---------- INPUT FOR THIS TASK

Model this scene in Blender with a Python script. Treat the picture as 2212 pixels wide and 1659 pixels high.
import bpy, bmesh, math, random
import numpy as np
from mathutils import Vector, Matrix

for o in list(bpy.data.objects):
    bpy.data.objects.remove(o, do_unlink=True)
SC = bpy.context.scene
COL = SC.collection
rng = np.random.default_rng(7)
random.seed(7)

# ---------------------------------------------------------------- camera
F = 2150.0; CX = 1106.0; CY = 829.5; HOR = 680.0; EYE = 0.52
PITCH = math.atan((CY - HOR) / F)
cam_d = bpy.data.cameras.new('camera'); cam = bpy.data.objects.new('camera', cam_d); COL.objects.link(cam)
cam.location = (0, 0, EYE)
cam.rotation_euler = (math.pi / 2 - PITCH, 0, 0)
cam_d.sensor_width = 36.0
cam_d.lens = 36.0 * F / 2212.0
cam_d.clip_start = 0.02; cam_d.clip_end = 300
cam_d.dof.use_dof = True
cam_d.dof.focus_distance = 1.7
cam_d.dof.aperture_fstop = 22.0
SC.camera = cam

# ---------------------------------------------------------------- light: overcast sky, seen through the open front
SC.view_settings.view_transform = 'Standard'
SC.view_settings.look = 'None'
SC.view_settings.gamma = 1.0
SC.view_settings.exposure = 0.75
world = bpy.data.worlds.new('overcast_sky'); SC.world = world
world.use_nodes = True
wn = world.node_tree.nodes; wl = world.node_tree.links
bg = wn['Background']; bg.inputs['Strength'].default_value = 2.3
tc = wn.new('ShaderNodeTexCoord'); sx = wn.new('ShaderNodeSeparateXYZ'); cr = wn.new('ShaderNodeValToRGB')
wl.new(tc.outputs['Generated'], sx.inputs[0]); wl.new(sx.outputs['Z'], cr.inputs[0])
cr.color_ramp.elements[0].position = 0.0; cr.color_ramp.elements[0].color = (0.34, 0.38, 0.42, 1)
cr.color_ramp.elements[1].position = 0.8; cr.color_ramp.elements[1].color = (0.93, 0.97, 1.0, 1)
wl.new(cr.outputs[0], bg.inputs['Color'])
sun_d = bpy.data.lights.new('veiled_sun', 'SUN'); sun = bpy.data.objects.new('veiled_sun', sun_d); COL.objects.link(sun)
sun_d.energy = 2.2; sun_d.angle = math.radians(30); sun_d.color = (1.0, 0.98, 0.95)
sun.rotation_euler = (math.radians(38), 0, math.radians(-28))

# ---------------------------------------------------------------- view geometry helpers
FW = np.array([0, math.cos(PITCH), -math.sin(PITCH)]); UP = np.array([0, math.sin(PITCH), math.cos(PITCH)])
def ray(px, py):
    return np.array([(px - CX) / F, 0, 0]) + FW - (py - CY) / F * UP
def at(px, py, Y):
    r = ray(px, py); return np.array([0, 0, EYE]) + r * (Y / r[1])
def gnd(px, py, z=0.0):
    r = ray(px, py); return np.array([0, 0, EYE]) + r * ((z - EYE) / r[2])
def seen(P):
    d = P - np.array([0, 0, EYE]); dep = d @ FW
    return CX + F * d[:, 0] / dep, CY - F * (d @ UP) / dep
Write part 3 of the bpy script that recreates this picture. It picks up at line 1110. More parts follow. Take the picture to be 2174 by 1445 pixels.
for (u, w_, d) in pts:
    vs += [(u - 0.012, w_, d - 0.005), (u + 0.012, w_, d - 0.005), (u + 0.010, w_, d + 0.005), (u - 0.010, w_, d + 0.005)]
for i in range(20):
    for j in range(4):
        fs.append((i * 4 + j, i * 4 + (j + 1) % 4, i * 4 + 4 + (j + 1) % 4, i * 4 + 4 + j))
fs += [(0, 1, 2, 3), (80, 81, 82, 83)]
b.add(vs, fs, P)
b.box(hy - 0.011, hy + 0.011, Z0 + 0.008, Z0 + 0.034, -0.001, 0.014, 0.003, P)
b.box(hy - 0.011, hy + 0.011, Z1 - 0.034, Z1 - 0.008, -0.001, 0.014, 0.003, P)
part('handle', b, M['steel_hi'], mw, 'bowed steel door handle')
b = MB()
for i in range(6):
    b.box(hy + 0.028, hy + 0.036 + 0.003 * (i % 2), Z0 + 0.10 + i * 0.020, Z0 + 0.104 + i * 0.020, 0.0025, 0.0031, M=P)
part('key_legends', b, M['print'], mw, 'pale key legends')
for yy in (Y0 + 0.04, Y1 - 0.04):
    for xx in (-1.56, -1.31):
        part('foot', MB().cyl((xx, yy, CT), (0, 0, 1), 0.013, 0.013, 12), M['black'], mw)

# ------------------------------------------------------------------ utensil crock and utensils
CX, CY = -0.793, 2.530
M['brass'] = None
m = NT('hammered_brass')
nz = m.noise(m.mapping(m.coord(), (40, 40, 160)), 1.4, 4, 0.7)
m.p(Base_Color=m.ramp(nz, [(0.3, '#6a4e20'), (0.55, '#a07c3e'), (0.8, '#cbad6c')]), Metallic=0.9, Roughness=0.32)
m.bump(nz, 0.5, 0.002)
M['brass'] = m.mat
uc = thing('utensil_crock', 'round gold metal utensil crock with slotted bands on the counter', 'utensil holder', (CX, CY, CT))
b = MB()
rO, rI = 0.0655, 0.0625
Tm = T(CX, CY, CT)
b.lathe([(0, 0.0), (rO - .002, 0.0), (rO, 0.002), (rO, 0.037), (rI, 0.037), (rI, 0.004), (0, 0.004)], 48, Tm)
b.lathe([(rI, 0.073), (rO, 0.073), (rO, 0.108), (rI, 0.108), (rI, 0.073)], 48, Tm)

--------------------

§ **TASK**: Give all the entries again exactly; leave none out.

§ **CORRECT OUTPUT**:
Model this scene in Blender with a Python script. Treat the picture as 2212 pixels wide and 1659 pixels high.
import bpy, bmesh, math, random
import numpy as np
from mathutils import Vector, Matrix

for o in list(bpy.data.objects):
    bpy.data.objects.remove(o, do_unlink=True)
SC = bpy.context.scene
COL = SC.collection
rng = np.random.default_rng(7)
random.seed(7)

# ---------------------------------------------------------------- camera
F = 2150.0; CX = 1106.0; CY = 829.5; HOR = 680.0; EYE = 0.52
PITCH = math.atan((CY - HOR) / F)
cam_d = bpy.data.cameras.new('camera'); cam = bpy.data.objects.new('camera', cam_d); COL.objects.link(cam)
cam.location = (0, 0, EYE)
cam.rotation_euler = (math.pi / 2 - PITCH, 0, 0)
cam_d.sensor_width = 36.0
cam_d.lens = 36.0 * F / 2212.0
cam_d.clip_start = 0.02; cam_d.clip_end = 300
cam_d.dof.use_dof = True
cam_d.dof.focus_distance = 1.7
cam_d.dof.aperture_fstop = 22.0
SC.camera = cam

# ---------------------------------------------------------------- light: overcast sky, seen through the open front
SC.view_settings.view_transform = 'Standard'
SC.view_settings.look = 'None'
SC.view_settings.gamma = 1.0
SC.view_settings.exposure = 0.75
world = bpy.data.worlds.new('overcast_sky'); SC.world = world
world.use_nodes = True
wn = world.node_tree.nodes; wl = world.node_tree.links
bg = wn['Background']; bg.inputs['Strength'].default_value = 2.3
tc = wn.new('ShaderNodeTexCoord'); sx = wn.new('ShaderNodeSeparateXYZ'); cr = wn.new('ShaderNodeValToRGB')
wl.new(tc.outputs['Generated'], sx.inputs[0]); wl.new(sx.outputs['Z'], cr.inputs[0])
cr.color_ramp.elements[0].position = 0.0; cr.color_ramp.elements[0].color = (0.34, 0.38, 0.42, 1)
cr.color_ramp.elements[1].position = 0.8; cr.color_ramp.elements[1].color = (0.93, 0.97, 1.0, 1)
wl.new(cr.outputs[0], bg.inputs['Color'])
sun_d = bpy.data.lights.new('veiled_sun', 'SUN'); sun = bpy.data.objects.new('veiled_sun', sun_d); COL.objects.link(sun)
sun_d.energy = 2.2; sun_d.angle = math.radians(30); sun_d.color = (1.0, 0.98, 0.95)
sun.rotation_euler = (math.radians(38), 0, math.radians(-28))

# ---------------------------------------------------------------- view geometry helpers
FW = np.array([0, math.cos(PITCH), -math.sin(PITCH)]); UP = np.array([0, math.sin(PITCH), math.cos(PITCH)])
def ray(px, py):
    return np.array([(px - CX) / F, 0, 0]) + FW - (py - CY) / F * UP
def at(px, py, Y):
    r = ray(px, py); return np.array([0, 0, EYE]) + r * (Y / r[1])
def gnd(px, py, z=0.0):
    r = ray(px, py); return np.array([0, 0, EYE]) + r * ((z - EYE) / r[2])
def seen(P):
    d = P - np.array([0, 0, EYE]); dep = d @ FW
    return CX + F * d[:, 0] / dep, CY - F * (d @ UP) / dep
Write part 3 of the bpy script that recreates this picture. It picks up at line 1110. More parts follow. Take the picture to be 2174 by 1445 pixels.
for (u, w_, d) in pts:
    vs += [(u - 0.012, w_, d - 0.005), (u + 0.012, w_, d - 0.005), (u + 0.010, w_, d + 0.005), (u - 0.010, w_, d + 0.005)]
for i in range(20):
    for j in range(4):
        fs.append((i * 4 + j, i * 4 + (j + 1) % 4, i * 4 + 4 + (j + 1) % 4, i * 4 + 4 + j))
fs += [(0, 1, 2, 3), (80, 81, 82, 83)]
b.add(vs, fs, P)
b.box(hy - 0.011, hy + 0.011, Z0 + 0.008, Z0 + 0.034, -0.001, 0.014, 0.003, P)
b.box(hy - 0.011, hy + 0.011, Z1 - 0.034, Z1 - 0.008, -0.001, 0.014, 0.003, P)
part('handle', b, M['steel_hi'], mw, 'bowed steel door handle')
b = MB()
for i in range(6):
    b.box(hy + 0.028, hy + 0.036 + 0.003 * (i % 2), Z0 + 0.10 + i * 0.020, Z0 + 0.104 + i * 0.020, 0.0025, 0.0031, M=P)
part('key_legends', b, M['print'], mw, 'pale key legends')
for yy in (Y0 + 0.04, Y1 - 0.04):
    for xx in (-1.56, -1.31):
        part('foot', MB().cyl((xx, yy, CT), (0, 0, 1), 0.013, 0.013, 12), M['black'], mw)

# ------------------------------------------------------------------ utensil crock and utensils
CX, CY = -0.793, 2.530
M['brass'] = None
m = NT('hammered_brass')
nz = m.noise(m.mapping(m.coord(), (40, 40, 160)), 1.4, 4, 0.7)
m.p(Base_Color=m.ramp(nz, [(0.3, '#6a4e20'), (0.55, '#a07c3e'), (0.8, '#cbad6c')]), Metallic=0.9, Roughness=0.32)
m.bump(nz, 0.5, 0.002)
M['brass'] = m.mat
uc = thing('utensil_crock', 'round gold metal utensil crock with slotted bands on the counter', 'utensil holder', (CX, CY, CT))
b = MB()
rO, rI = 0.0655, 0.0625
Tm = T(CX, CY, CT)
b.lathe([(0, 0.0), (rO - .002, 0.0), (rO, 0.002), (rO, 0.037), (rI, 0.037), (rI, 0.004), (0, 0.004)], 48, Tm)
b.lathe([(rI, 0.073), (rO, 0.073), (rO, 0.108), (rI, 0.108), (rI, 0.073)], 48, Tm)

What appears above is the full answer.